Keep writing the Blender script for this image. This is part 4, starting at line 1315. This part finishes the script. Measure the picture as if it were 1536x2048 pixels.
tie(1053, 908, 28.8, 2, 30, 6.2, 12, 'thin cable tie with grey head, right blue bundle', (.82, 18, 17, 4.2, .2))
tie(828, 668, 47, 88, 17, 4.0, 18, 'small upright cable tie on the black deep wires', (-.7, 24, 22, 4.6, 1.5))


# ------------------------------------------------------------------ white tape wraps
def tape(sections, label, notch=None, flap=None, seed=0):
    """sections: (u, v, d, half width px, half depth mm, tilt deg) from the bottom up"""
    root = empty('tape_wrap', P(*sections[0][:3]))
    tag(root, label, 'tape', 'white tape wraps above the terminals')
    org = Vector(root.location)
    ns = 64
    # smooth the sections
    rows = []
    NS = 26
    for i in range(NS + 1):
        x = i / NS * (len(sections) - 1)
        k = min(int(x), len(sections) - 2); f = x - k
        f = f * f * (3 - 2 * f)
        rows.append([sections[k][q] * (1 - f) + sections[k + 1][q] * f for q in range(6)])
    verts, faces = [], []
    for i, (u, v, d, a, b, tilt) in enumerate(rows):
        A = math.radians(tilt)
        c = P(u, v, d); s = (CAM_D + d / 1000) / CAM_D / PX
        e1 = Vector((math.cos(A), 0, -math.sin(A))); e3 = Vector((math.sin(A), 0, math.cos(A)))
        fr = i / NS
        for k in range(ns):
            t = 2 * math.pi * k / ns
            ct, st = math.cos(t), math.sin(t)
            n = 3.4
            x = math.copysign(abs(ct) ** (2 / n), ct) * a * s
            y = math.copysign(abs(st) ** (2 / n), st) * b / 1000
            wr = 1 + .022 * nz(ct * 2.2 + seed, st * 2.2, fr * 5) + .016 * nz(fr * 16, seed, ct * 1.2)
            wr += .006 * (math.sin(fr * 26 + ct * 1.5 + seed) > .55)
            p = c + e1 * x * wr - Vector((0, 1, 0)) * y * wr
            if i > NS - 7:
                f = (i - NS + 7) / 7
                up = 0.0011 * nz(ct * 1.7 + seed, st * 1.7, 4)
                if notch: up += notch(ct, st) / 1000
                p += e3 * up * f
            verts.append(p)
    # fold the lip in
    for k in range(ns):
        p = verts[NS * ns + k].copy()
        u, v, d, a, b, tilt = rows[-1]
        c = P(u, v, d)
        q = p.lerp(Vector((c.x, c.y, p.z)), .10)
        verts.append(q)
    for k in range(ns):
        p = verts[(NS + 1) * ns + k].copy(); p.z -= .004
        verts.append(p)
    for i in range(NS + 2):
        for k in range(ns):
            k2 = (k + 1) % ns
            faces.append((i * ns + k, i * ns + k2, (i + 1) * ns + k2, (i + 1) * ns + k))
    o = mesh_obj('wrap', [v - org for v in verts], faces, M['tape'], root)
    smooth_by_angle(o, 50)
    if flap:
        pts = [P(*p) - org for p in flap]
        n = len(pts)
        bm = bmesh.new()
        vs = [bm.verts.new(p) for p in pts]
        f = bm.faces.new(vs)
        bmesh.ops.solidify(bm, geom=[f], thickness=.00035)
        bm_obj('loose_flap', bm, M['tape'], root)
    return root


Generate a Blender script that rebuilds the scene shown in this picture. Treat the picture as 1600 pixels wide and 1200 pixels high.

++++++++++++++++++++

§ **Your instructions**: Reproduce all of the entries word for word.

§ **Task result**:
Keep writing the Blender script for this image. This is part 4, starting at line 1315. This part finishes the script. Measure the picture as if it were 1536x2048 pixels.
tie(1053, 908, 28.8, 2, 30, 6.2, 12, 'thin cable tie with grey head, right blue bundle', (.82, 18, 17, 4.2, .2))
tie(828, 668, 47, 88, 17, 4.0, 18, 'small upright cable tie on the black deep wires', (-.7, 24, 22, 4.6, 1.5))


# ------------------------------------------------------------------ white tape wraps
def tape(sections, label, notch=None, flap=None, seed=0):
    """sections: (u, v, d, half width px, half depth mm, tilt deg) from the bottom up"""
    root = empty('tape_wrap', P(*sections[0][:3]))
    tag(root, label, 'tape', 'white tape wraps above the terminals')
    org = Vector(root.location)
    ns = 64
    # smooth the sections
    rows = []
    NS = 26
    for i in range(NS + 1):
        x = i / NS * (len(sections) - 1)
        k = min(int(x), len(sections) - 2); f = x - k
        f = f * f * (3 - 2 * f)
        rows.append([sections[k][q] * (1 - f) + sections[k + 1][q] * f for q in range(6)])
    verts, faces = [], []
    for i, (u, v, d, a, b, tilt) in enumerate(rows):
        A = math.radians(tilt)
        c = P(u, v, d); s = (CAM_D + d / 1000) / CAM_D / PX
        e1 = Vector((math.cos(A), 0, -math.sin(A))); e3 = Vector((math.sin(A), 0, math.cos(A)))
        fr = i / NS
        for k in range(ns):
            t = 2 * math.pi * k / ns
            ct, st = math.cos(t), math.sin(t)
            n = 3.4
            x = math.copysign(abs(ct) ** (2 / n), ct) * a * s
            y = math.copysign(abs(st) ** (2 / n), st) * b / 1000
            wr = 1 + .022 * nz(ct * 2.2 + seed, st * 2.2, fr * 5) + .016 * nz(fr * 16, seed, ct * 1.2)
            wr += .006 * (math.sin(fr * 26 + ct * 1.5 + seed) > .55)
            p = c + e1 * x * wr - Vector((0, 1, 0)) * y * wr
            if i > NS - 7:
                f = (i - NS + 7) / 7
                up = 0.0011 * nz(ct * 1.7 + seed, st * 1.7, 4)
                if notch: up += notch(ct, st) / 1000
                p += e3 * up * f
            verts.append(p)
    # fold the lip in
    for k in range(ns):
        p = verts[NS * ns + k].copy()
        u, v, d, a, b, tilt = rows[-1]
        c = P(u, v, d)
        q = p.lerp(Vector((c.x, c.y, p.z)), .10)
        verts.append(q)
    for k in range(ns):
        p = verts[(NS + 1) * ns + k].copy(); p.z -= .004
        verts.append(p)
    for i in range(NS + 2):
        for k in range(ns):
            k2 = (k + 1) % ns
            faces.append((i * ns + k, i * ns + k2, (i + 1) * ns + k2, (i + 1) * ns + k))
    o = mesh_obj('wrap', [v - org for v in verts], faces, M['tape'], root)
    smooth_by_angle(o, 50)
    if flap:
        pts = [P(*p) - org for p in flap]
        n = len(pts)
        bm = bmesh.new()
        vs = [bm.verts.new(p) for p in pts]
        f = bm.faces.new(vs)
        bmesh.ops.solidify(bm, geom=[f], thickness=.00035)
        bm_obj('loose_flap', bm, M['tape'], root)
    return root


Generate a Blender script that rebuilds the scene shown in this picture. Treat the picture as 1600 pixels wide and 1200 pixels high.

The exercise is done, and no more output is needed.